▶ TO DO: Leaving out the pictures, retype the lines from the beginning of the listing through the line containing "sc.camera = cam".

_____

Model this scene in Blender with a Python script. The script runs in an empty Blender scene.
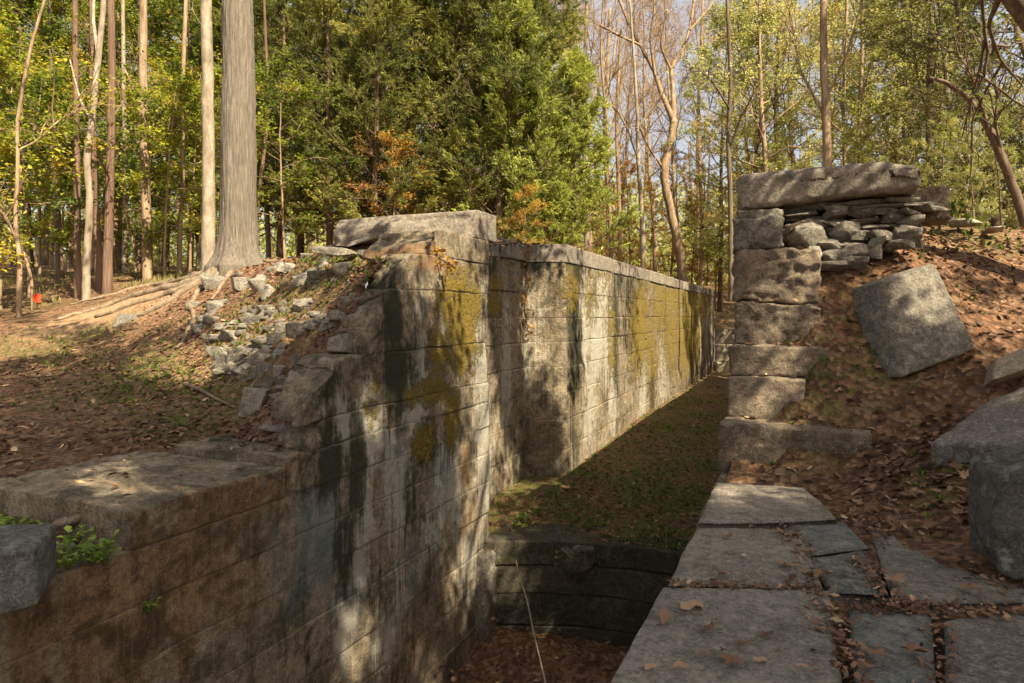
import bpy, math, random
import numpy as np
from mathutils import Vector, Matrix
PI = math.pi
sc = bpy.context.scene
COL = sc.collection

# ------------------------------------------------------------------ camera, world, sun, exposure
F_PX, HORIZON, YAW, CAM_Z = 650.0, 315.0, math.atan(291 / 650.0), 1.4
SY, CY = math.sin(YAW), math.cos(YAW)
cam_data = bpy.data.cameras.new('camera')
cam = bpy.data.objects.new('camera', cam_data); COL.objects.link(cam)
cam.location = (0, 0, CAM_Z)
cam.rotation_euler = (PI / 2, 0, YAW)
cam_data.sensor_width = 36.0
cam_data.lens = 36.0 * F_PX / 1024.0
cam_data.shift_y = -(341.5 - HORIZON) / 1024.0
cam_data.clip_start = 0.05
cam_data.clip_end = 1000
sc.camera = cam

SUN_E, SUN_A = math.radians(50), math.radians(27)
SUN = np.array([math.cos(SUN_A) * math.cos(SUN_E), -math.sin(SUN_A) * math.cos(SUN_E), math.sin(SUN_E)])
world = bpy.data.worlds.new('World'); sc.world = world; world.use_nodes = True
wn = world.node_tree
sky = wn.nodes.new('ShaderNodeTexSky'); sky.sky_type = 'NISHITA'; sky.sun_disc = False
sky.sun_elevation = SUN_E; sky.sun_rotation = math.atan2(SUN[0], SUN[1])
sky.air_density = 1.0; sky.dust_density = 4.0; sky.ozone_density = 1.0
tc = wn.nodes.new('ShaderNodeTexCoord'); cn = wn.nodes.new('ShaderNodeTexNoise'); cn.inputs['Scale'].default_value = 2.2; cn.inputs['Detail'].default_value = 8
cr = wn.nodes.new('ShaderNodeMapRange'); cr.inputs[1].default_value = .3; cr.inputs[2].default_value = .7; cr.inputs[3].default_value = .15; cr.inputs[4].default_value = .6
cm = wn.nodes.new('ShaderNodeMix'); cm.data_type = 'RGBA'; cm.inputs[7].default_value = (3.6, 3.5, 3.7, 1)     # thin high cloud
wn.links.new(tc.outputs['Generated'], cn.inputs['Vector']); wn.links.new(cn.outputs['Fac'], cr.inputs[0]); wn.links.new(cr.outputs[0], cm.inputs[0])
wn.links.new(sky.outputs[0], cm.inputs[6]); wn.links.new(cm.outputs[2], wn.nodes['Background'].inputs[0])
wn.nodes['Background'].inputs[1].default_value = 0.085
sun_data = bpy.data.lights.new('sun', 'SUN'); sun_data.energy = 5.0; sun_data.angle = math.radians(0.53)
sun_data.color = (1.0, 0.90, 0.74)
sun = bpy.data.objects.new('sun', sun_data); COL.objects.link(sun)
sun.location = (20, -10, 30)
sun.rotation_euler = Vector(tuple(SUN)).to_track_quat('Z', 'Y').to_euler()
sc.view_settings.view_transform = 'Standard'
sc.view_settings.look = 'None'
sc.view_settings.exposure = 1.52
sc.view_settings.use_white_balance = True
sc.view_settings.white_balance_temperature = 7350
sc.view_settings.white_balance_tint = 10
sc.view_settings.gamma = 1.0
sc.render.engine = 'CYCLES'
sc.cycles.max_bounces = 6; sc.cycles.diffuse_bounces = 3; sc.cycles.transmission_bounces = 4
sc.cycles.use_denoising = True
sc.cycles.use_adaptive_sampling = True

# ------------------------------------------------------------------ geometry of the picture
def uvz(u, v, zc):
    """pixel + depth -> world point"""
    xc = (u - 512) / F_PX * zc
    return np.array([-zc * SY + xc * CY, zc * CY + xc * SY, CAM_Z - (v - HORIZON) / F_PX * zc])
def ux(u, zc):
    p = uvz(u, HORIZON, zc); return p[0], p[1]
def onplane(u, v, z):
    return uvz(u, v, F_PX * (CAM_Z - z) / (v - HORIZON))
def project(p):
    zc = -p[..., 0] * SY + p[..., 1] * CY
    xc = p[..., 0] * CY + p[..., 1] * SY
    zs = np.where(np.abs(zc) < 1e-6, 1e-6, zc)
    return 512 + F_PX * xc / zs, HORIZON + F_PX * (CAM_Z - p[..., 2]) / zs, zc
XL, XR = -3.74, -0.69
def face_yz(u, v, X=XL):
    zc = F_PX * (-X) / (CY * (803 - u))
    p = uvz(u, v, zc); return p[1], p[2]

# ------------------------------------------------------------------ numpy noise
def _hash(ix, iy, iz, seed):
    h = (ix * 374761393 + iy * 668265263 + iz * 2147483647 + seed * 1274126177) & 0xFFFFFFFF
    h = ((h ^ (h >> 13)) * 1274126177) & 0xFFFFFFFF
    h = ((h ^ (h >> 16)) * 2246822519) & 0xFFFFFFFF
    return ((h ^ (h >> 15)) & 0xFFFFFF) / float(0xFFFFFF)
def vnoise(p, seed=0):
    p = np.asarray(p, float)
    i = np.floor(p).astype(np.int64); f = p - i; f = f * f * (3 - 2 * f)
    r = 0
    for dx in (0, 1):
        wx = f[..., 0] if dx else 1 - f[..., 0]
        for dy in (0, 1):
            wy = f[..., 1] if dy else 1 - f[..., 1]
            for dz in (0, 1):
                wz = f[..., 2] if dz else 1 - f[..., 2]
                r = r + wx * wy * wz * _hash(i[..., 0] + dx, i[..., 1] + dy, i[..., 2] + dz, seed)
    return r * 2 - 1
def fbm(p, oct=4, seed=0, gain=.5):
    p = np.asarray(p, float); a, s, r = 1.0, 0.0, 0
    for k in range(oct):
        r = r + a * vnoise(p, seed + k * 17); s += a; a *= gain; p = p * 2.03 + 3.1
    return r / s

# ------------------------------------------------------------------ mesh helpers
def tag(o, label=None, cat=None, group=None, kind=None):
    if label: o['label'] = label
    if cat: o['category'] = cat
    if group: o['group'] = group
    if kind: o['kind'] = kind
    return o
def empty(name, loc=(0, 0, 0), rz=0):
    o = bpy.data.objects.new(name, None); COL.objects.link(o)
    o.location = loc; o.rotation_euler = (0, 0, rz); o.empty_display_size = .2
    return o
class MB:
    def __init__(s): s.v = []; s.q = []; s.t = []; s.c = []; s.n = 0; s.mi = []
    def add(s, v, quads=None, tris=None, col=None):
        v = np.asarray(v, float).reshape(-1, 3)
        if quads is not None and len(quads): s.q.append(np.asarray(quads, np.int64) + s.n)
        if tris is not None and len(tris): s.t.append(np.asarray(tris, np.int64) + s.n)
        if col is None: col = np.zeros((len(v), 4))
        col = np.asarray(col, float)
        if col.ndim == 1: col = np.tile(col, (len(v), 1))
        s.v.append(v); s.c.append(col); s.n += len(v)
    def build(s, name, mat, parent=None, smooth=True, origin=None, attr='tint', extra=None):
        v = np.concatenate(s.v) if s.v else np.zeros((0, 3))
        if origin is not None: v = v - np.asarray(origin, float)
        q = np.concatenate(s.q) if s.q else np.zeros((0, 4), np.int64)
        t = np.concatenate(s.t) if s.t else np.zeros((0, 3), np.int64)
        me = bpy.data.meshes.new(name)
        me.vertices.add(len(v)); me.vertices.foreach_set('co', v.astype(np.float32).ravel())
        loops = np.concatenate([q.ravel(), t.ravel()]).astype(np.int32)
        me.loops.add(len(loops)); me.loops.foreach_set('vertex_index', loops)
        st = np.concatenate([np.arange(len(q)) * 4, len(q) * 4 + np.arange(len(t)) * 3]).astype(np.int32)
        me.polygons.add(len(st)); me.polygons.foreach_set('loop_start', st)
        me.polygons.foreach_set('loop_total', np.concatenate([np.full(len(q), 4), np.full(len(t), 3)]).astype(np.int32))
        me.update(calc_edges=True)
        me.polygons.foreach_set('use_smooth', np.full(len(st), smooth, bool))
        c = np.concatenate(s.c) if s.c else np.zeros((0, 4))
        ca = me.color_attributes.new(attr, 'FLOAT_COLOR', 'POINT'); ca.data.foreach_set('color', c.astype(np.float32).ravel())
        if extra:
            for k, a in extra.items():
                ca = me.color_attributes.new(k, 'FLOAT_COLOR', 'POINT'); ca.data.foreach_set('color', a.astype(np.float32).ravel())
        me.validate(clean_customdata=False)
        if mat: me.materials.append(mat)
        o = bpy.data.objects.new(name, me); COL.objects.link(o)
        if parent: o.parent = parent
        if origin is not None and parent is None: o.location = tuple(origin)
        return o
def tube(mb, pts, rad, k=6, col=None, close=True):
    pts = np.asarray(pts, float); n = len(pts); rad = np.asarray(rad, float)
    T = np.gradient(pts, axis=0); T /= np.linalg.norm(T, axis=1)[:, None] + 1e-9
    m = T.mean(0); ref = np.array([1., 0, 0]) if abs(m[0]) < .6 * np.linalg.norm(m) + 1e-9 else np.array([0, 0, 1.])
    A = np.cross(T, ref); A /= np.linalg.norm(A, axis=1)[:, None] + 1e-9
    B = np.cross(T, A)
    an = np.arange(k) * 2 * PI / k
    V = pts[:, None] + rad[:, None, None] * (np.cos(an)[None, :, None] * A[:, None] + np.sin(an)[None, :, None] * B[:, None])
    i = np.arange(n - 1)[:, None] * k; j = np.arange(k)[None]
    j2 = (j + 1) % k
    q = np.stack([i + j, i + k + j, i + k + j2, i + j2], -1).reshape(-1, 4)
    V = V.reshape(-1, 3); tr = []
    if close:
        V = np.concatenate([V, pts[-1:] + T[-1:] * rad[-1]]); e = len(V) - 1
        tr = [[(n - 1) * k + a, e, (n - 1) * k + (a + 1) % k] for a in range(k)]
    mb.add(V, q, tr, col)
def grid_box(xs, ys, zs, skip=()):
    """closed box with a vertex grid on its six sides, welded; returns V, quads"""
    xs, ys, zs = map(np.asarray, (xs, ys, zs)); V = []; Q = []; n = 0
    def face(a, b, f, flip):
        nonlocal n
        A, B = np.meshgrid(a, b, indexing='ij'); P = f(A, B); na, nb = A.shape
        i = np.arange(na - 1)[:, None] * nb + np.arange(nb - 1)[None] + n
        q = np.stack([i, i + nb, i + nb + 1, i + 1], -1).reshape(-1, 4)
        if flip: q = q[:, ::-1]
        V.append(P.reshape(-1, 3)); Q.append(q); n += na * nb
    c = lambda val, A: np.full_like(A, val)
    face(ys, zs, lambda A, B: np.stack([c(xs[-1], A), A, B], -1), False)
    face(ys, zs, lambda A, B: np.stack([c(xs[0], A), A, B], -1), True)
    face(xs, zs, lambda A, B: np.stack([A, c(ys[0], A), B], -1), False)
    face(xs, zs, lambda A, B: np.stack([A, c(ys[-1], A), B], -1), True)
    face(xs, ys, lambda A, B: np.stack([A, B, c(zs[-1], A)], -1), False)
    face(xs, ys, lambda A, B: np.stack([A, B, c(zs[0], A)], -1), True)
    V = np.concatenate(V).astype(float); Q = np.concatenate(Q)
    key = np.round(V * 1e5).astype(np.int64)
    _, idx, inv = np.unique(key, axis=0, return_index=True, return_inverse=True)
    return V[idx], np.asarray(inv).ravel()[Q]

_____

▶ FINAL RESULT:
Model this scene in Blender with a Python script. The script runs in an empty Blender scene.
import bpy, math, random
import numpy as np
from mathutils import Vector, Matrix
PI = math.pi
sc = bpy.context.scene
COL = sc.collection

# ------------------------------------------------------------------ camera, world, sun, exposure
F_PX, HORIZON, YAW, CAM_Z = 650.0, 315.0, math.atan(291 / 650.0), 1.4
SY, CY = math.sin(YAW), math.cos(YAW)
cam_data = bpy.data.cameras.new('camera')
cam = bpy.data.objects.new('camera', cam_data); COL.objects.link(cam)
cam.location = (0, 0, CAM_Z)
cam.rotation_euler = (PI / 2, 0, YAW)
cam_data.sensor_width = 36.0
cam_data.lens = 36.0 * F_PX / 1024.0
cam_data.shift_y = -(341.5 - HORIZON) / 1024.0
cam_data.clip_start = 0.05
cam_data.clip_end = 1000
sc.camera = cam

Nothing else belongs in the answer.